Baba gibi baba olmak...
Yarın babalar günü. Ticari kaygılarla yaratılmış sözde “özel” günler arasında gerçekten özel olan, özelliği ve karşılığı olanlardan biri...
Herkesin babası kendisi için özeldir, tektir. Bazıları süpermendir.
Ama;
“Adam” gibi baba olmak ve “Baba” gibi adam olmak, zordur.
Baba ailedir. Koruyucu, kollayıcıdır. Sarılan, özlenendir.
Baba; sığındığındır. Namerde muhtaç ettirmeyendir.
Baba, yaşı fark etmeksizin çocuğunun gözünden sıkıntısını ya da mutluluğunu anlayan; ortada hiç sebep yokken dahi “Bir şeye ihtiyacın var mı?” diye sorandır.
Baba doğruyu, erdemi, fazileti öğreten; ancak yanlışta dahi içindeki sevgisi eksilmeyendir.
Baba, elini bırakmayandır.
Baba akıldır, candır.
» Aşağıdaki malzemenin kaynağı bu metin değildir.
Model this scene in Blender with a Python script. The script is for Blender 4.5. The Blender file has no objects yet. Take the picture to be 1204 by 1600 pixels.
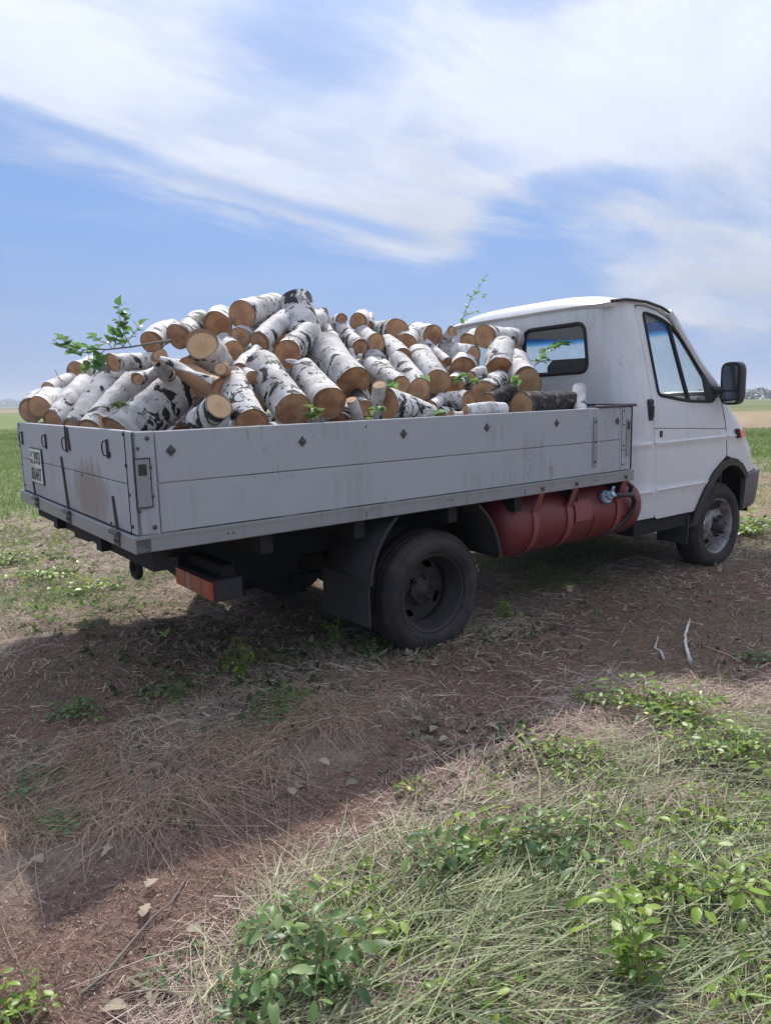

Canını, çocuklarının gözyaşına değişmeye razı olandır.
Baba çocukluğundur, içindeki çocuk kalandır.
Baba, varlığı ömrüne hediye olandır.
En çok da;
Yokluğuna alışılamayandır...
Aramızda olan olmayan tüm “baba” gibi babaların, evlatlarına hem annelik hem babalık yapan aslan yürekli annelerin “Babalar Günü” kutlu olsun.
Dizi ve filmlerin unutulmaz babaları
Tek jürinin ben olduğum sıralama…
- Don Vito Corleone (Marlon Brando / The Godfather)
- Ali Kaptan (Erkan Petekkaya / Öyle Bir Geçer Zaman Ki)
- Guido Orefice (Roberto Benigni / Life is Beautiful)
- Michael Corleone (Al Pacino / The Godfather II – III)
- Frank Goode (Robert De Niro / Everybody’s Fine)
Not: İyi babalar listesi değil, unutulmaz babalar listesidir.